The Tudors held an ambivalent attitude to Ireland after Henry VIII had unilaterally turned the Medieval Lordship into a Kingdom in 1541. The Reformation which the Tudors tried to introduce lost allegiance from the bulk of the native Irish population, both the Gaelic and English speakers (the so called ‘Old English’). They saw it as an alien attack.
The early years of the Reformation in the 1540’s & early 1550’s was marked by negotiation rather than exploitation. Most Irish Bishops accepted Henry VIII’s oath of supremacy although many kept channels of communication open with Rome. Despite opposition, the first English BCP secured fairly widespread use in Ireland under Edward VI.
Mary Tudor restored traditional religion to Ireland. She implemented plans to plant immigrant ‘New English’ settlers into the Midlands Region of Ireland. Elizabeth I later promoted further plantation schemes. Plantation however proved fatal to ‘Old English’ religious loyalty to England as well as an obstacle to similar loyalty among Gaelic lords.
Plantation provoked major warfare in Ireland in the 1570’s and 1590’s. The incoming English saw Gaelic culture as an obstacle whilst the Irish viewed the incoming English as enemies. The Gaelic aristocracy allied with agents of the Counter-Reformation and with England’s enemies in mainland Europe, mainly Spain. The Tudor regime banned the Catholic Mass in Ireland in 1568 but this proved futile as religious energy was all on the Catholic side having formed its political alliance with the Irish nobility. By the 1580’s the older Irish clergy many of whom had continued to maintain traditional Catholic worship whilst outwardly conforming were either dying off or quitting the established Church in favour of Rome. Their replacements had to choose between allegiance to Elizabeth or the Pope. Increasing numbers chose the Pope.
The Irish aristocracy, gentry and town rulers established their own contacts with the rest of Europe independently of Tudor England. There was abundant sea access to Europe that could bypass England. Many Irish left for Catholic Spain or France either permanently to get an education in a non-Protestant setting. Many men trained as priests in Spain and then returned home to Ireland to build on the popularity of the mendicant Orders whose communal life was unbroken through the Reformation in parts of Ireland beyond effective English control. The Jesuits had established a permanent presence in Ireland towards the end of the 16th century.
Unlike in Wales where Protestantism was successful partly due to Welsh translations of the Bible and the BCP, attempts to promote Protestantism in Gaelic were late and half hearted.
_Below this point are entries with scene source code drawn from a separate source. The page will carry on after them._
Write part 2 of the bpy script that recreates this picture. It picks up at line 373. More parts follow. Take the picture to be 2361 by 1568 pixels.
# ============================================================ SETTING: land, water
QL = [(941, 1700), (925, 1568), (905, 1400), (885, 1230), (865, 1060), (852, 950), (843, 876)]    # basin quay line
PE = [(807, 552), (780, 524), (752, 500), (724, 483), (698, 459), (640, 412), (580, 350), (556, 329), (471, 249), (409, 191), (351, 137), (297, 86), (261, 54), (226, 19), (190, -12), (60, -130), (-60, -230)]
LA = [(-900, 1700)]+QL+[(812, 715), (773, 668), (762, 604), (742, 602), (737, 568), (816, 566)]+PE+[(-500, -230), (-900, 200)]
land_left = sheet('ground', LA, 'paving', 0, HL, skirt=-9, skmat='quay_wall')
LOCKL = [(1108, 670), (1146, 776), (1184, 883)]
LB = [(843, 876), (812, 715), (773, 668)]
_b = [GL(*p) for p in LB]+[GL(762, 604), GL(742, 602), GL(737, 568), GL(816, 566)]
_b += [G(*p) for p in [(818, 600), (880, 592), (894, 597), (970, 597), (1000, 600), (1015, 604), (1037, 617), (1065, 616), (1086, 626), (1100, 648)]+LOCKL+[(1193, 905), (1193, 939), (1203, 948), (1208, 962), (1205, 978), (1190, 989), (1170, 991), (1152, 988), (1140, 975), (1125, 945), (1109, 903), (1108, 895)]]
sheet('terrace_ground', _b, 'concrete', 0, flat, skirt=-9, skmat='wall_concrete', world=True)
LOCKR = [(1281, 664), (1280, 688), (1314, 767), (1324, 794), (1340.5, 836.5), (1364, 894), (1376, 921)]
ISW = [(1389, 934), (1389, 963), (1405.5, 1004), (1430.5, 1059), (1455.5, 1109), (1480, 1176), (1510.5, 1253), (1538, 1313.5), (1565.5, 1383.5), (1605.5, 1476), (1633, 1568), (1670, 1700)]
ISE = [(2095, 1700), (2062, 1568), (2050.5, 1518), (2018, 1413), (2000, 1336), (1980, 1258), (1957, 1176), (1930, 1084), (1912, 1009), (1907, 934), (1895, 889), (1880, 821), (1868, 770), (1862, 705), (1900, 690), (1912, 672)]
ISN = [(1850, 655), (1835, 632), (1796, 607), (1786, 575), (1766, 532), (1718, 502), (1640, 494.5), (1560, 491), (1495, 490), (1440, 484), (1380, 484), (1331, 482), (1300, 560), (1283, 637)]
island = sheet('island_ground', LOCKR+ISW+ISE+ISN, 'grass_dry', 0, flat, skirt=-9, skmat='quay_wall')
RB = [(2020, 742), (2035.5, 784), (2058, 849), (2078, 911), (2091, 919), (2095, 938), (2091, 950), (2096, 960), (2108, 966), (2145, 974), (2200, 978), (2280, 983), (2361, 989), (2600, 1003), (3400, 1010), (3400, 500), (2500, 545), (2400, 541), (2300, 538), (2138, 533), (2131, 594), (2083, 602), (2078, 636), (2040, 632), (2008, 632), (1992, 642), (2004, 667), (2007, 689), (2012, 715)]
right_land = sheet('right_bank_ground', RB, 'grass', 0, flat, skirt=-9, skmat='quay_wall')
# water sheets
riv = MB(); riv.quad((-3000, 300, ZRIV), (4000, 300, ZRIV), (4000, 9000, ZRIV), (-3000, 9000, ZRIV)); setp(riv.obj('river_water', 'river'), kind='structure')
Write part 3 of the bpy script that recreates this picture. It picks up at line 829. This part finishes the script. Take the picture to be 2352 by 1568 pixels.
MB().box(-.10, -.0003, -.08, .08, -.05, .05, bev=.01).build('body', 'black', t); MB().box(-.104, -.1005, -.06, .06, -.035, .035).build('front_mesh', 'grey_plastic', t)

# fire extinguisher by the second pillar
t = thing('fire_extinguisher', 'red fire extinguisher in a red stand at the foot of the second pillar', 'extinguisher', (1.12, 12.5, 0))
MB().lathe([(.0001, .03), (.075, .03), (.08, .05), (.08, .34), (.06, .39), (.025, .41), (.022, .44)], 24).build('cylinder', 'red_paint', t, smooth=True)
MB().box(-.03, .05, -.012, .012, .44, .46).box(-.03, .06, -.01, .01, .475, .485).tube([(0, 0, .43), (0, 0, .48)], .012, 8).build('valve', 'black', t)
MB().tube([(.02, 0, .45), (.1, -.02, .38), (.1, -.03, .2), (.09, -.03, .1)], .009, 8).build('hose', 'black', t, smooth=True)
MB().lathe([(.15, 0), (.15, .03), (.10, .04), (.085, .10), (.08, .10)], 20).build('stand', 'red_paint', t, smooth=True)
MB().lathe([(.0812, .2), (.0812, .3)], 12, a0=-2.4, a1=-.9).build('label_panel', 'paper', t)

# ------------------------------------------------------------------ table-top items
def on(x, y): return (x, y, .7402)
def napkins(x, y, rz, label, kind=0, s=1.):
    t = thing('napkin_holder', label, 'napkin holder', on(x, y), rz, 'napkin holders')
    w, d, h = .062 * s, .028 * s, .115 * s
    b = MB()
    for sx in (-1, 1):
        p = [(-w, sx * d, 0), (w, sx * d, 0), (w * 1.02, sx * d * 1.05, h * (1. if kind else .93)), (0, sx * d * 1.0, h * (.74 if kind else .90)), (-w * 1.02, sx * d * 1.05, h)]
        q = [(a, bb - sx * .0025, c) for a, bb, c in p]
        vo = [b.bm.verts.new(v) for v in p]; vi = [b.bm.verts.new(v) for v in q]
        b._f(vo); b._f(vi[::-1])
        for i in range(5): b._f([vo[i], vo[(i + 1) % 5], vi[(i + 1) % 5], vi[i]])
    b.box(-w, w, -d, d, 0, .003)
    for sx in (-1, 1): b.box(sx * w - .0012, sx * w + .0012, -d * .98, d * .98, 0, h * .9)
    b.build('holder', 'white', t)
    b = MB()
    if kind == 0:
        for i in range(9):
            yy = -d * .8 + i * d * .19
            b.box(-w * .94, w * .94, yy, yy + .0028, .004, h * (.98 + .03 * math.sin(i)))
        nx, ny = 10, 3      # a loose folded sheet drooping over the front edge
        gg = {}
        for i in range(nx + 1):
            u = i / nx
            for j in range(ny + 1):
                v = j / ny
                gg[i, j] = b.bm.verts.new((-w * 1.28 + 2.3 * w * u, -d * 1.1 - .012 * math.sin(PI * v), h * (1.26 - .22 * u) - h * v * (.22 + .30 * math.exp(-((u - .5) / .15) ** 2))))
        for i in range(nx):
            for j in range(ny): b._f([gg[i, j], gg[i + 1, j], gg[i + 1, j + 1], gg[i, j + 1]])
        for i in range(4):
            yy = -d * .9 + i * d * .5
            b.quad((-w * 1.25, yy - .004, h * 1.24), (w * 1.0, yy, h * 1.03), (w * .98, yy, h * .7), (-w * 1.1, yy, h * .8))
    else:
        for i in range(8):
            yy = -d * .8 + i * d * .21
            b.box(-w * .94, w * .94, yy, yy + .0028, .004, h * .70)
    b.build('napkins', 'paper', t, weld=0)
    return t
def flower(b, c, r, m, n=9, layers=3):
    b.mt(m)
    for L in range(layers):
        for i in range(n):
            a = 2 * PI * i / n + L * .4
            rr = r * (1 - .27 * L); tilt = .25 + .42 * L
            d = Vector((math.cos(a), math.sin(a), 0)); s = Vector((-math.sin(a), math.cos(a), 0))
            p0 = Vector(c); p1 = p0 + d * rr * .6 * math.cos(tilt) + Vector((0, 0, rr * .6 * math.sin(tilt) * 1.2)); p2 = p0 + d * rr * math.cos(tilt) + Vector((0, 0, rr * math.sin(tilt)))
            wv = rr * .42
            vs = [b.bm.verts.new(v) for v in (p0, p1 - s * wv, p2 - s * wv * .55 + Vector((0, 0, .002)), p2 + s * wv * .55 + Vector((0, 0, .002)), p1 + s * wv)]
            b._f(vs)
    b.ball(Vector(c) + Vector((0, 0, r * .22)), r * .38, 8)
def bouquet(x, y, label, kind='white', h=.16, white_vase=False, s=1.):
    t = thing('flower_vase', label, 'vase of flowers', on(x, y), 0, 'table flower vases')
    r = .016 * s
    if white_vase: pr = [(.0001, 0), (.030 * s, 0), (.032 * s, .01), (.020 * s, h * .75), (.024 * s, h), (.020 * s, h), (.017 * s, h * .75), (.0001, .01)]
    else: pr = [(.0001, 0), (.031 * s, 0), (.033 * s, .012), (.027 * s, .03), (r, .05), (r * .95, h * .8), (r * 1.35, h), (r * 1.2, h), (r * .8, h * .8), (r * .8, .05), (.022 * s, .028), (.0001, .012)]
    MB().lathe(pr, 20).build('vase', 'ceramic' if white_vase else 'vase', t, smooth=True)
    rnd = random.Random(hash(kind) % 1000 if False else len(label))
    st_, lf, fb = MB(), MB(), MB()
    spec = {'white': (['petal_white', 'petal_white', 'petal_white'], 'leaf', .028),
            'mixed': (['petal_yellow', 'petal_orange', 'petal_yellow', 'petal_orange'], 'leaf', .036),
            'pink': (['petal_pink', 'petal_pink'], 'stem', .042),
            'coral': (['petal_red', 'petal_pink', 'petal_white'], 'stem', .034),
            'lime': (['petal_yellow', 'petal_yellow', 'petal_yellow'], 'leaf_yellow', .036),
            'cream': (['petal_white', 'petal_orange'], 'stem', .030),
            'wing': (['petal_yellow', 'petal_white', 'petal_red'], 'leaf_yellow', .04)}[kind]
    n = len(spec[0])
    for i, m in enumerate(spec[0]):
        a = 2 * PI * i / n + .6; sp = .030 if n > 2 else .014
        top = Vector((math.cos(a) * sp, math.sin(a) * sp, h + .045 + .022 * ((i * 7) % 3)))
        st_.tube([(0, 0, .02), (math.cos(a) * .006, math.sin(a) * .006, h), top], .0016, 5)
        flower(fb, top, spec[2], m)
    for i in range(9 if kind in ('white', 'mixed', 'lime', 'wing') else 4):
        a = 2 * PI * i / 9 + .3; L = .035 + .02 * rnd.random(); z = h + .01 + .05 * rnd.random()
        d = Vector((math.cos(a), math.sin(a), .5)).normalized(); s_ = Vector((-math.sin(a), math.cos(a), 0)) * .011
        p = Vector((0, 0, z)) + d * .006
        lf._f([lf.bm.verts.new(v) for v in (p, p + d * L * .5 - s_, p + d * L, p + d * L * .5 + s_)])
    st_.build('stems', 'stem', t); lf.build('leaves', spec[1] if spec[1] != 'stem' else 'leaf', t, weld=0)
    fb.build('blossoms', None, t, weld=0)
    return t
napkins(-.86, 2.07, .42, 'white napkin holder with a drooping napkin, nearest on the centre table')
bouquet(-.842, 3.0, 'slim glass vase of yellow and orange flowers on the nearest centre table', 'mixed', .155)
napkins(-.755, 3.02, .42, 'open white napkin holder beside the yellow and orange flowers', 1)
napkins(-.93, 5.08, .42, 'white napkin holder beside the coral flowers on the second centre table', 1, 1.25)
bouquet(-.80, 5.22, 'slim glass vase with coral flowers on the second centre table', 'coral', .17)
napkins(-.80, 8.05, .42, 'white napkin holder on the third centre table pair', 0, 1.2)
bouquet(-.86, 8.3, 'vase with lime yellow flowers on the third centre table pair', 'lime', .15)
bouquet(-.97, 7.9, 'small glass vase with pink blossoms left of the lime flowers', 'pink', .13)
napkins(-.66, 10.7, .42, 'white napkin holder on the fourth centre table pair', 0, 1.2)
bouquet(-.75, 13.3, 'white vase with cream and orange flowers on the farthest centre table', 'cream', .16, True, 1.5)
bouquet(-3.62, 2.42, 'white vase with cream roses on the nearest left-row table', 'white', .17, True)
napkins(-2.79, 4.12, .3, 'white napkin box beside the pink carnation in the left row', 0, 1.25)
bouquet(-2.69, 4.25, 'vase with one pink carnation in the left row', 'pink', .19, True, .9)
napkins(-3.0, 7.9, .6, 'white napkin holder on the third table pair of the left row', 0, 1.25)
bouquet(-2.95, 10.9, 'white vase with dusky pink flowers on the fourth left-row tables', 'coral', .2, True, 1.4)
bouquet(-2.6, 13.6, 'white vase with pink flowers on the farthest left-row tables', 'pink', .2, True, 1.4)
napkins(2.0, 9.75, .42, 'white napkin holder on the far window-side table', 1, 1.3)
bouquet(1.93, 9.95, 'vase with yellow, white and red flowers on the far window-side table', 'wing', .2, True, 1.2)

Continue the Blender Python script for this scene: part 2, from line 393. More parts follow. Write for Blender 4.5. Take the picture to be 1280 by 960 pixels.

Elizabeth took personal interest in efforts to create a Bible in Gaelic but a complete Gaelic Bible didn’t appear until the late 17th century. In 1621 the Dublin secular administration officially suspended enforcement of the monetary fines for Catholic recusancy and this was one of the chief indications that the established Church of Ireland was grudgingly beginning to admit defeat. By 1635 there was a newly built Jesuit church in Dublin, a victory for the Counter-Reformation.